Foi quando surgiu a ideia de abrigo em um seminário. Honório havia sido interno, em 1960, e utilizou dessa experiência prévia ao apelar para o padre responsável o aceitar no local. A oferta inicial era de ingresso em um ano, que acabou virando ingresso imediato.
Honório passou um ano no seminário. Em certas passagens, ele cita a vivência como “teatro”, no qual ele atuava para convencer os demais de que pertencia ao espaço. “Eu aos poucos fui conquistando os padres reitores da direção do seminário, através da organização da biblioteca”, disse.
E acrescentou: “Pintei as paredes, fazia parte dos trabalhos com afinco, me dedicava das 20h30min às 23h e tinha o estudo da bíblia, com um patrono da ordem religiosa. Ele fazia perguntas e eu fazia um teatro, para que acreditassem em mim de toda forma. Consegui me esconder por um ano”.
Honório ainda conta sobre aulas que dava em uma escola estadual, como parte das atividades do seminário. Segundo ele, conquistou os alunos contando histórias da Guerra de Troia, nos minutos finais. O momento era aguardado. “Os alunos adoravam ouvir a Odisseia”, diz ele, em uma história grega que relembra, ironicamente, a dele próprio.
A volta à Ítaca (Fortaleza) foi apenas em 1980, um ano após a Lei da Anistia, pelo presidente João Figueiredo. Anos depois, ele pôde sentar e conversar com um conhecido sobre os ocorridos na vida.

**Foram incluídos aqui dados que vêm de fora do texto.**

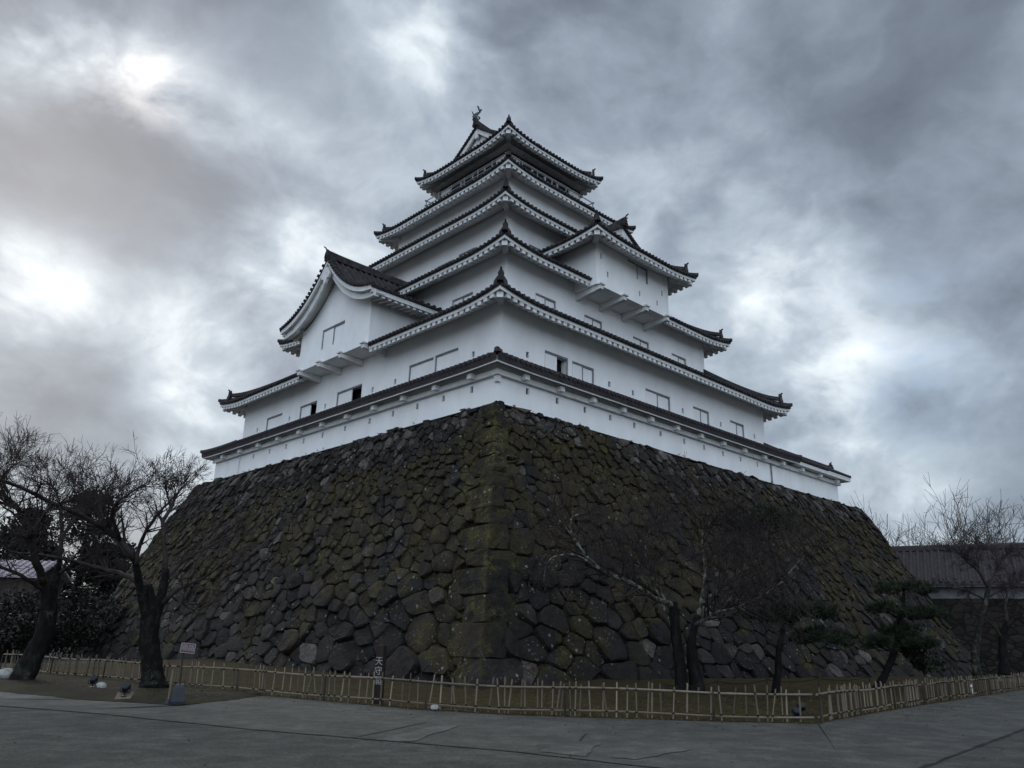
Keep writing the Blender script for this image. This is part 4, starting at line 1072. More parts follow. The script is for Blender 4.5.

“Ele consegue descobrir histórias e faz uma leitura muito agradável e suave. Teve mais episódios, mas estava sendo quase uma novela. Conversei com o Hélio e disse: 'Acho que está bom por aqui. Se a gente continuar a fazer mais contos dessa minha história do seminário, vamos terminar me identificando e até o local'”, diz Honório.